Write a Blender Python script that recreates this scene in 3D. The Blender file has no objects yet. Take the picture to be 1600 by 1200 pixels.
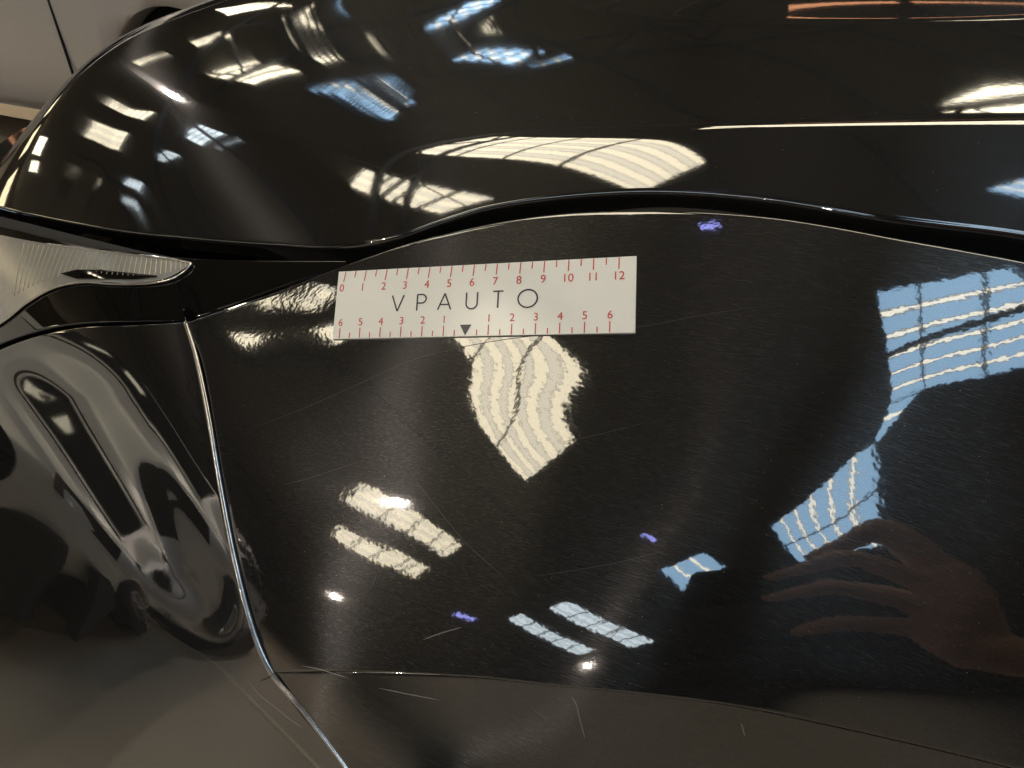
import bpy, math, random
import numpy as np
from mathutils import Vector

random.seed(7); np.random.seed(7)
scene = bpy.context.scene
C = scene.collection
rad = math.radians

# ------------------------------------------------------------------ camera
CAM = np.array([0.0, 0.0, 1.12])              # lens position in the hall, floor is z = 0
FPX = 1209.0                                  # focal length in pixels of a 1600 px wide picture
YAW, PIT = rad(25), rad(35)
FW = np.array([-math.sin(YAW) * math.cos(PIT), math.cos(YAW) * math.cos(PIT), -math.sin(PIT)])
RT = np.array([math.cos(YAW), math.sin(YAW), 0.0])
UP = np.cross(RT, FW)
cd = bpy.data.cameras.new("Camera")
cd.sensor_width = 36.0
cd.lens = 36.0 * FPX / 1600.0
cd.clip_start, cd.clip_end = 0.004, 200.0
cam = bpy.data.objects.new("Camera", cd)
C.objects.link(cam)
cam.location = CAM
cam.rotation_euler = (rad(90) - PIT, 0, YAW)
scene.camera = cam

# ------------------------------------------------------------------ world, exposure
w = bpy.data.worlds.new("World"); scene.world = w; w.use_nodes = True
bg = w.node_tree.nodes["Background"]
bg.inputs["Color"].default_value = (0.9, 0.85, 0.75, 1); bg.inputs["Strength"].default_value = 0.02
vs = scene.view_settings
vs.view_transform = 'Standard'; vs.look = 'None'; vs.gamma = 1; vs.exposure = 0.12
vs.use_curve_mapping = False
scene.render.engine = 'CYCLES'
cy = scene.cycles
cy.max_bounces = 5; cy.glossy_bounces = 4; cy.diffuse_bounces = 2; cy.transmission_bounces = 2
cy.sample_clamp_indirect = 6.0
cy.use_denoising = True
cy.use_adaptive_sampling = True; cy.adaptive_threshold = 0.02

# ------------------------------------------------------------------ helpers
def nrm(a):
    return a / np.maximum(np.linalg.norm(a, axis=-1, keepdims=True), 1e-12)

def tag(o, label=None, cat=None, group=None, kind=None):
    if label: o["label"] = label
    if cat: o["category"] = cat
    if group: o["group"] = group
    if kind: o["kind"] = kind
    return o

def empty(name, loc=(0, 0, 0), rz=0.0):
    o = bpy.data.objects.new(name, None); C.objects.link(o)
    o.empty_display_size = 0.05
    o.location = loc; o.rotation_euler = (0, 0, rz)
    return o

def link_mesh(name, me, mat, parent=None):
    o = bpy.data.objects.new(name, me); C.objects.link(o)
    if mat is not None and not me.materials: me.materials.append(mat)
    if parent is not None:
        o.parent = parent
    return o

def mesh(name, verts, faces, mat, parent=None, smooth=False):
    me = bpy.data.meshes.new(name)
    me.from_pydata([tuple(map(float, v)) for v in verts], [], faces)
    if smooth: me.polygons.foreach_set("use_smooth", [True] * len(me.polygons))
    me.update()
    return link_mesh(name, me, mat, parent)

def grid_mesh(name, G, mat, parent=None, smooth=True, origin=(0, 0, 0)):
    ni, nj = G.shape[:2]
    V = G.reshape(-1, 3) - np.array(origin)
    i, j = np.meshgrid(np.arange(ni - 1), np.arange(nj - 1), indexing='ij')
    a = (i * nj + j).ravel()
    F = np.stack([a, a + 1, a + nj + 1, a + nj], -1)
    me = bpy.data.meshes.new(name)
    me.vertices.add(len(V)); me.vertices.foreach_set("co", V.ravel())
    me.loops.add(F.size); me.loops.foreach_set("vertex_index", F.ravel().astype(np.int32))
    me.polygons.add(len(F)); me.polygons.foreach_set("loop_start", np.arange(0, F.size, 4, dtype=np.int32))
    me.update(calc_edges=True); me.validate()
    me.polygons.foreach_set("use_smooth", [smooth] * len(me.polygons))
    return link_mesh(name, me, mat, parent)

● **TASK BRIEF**
Quote, exactly and only, the lines from the first line of the data above through the line containing "cy.use_adaptive_sampling = True;". The pictures do not belong in it.

● **EXPECTED OUTPUT**
Write a Blender Python script that recreates this scene in 3D. The Blender file has no objects yet. Take the picture to be 1600 by 1200 pixels.
import bpy, math, random
import numpy as np
from mathutils import Vector

random.seed(7); np.random.seed(7)
scene = bpy.context.scene
C = scene.collection
rad = math.radians

# ------------------------------------------------------------------ camera
CAM = np.array([0.0, 0.0, 1.12])              # lens position in the hall, floor is z = 0
FPX = 1209.0                                  # focal length in pixels of a 1600 px wide picture
YAW, PIT = rad(25), rad(35)
FW = np.array([-math.sin(YAW) * math.cos(PIT), math.cos(YAW) * math.cos(PIT), -math.sin(PIT)])
RT = np.array([math.cos(YAW), math.sin(YAW), 0.0])
UP = np.cross(RT, FW)
cd = bpy.data.cameras.new("Camera")
cd.sensor_width = 36.0
cd.lens = 36.0 * FPX / 1600.0
cd.clip_start, cd.clip_end = 0.004, 200.0
cam = bpy.data.objects.new("Camera", cd)
C.objects.link(cam)
cam.location = CAM
cam.rotation_euler = (rad(90) - PIT, 0, YAW)
scene.camera = cam

# ------------------------------------------------------------------ world, exposure
w = bpy.data.worlds.new("World"); scene.world = w; w.use_nodes = True
bg = w.node_tree.nodes["Background"]
bg.inputs["Color"].default_value = (0.9, 0.85, 0.75, 1); bg.inputs["Strength"].default_value = 0.02
vs = scene.view_settings
vs.view_transform = 'Standard'; vs.look = 'None'; vs.gamma = 1; vs.exposure = 0.12
vs.use_curve_mapping = False
scene.render.engine = 'CYCLES'
cy = scene.cycles
cy.max_bounces = 5; cy.glossy_bounces = 4; cy.diffuse_bounces = 2; cy.transmission_bounces = 2
cy.sample_clamp_indirect = 6.0
cy.use_denoising = True
cy.use_adaptive_sampling = True; cy.adaptive_threshold = 0.02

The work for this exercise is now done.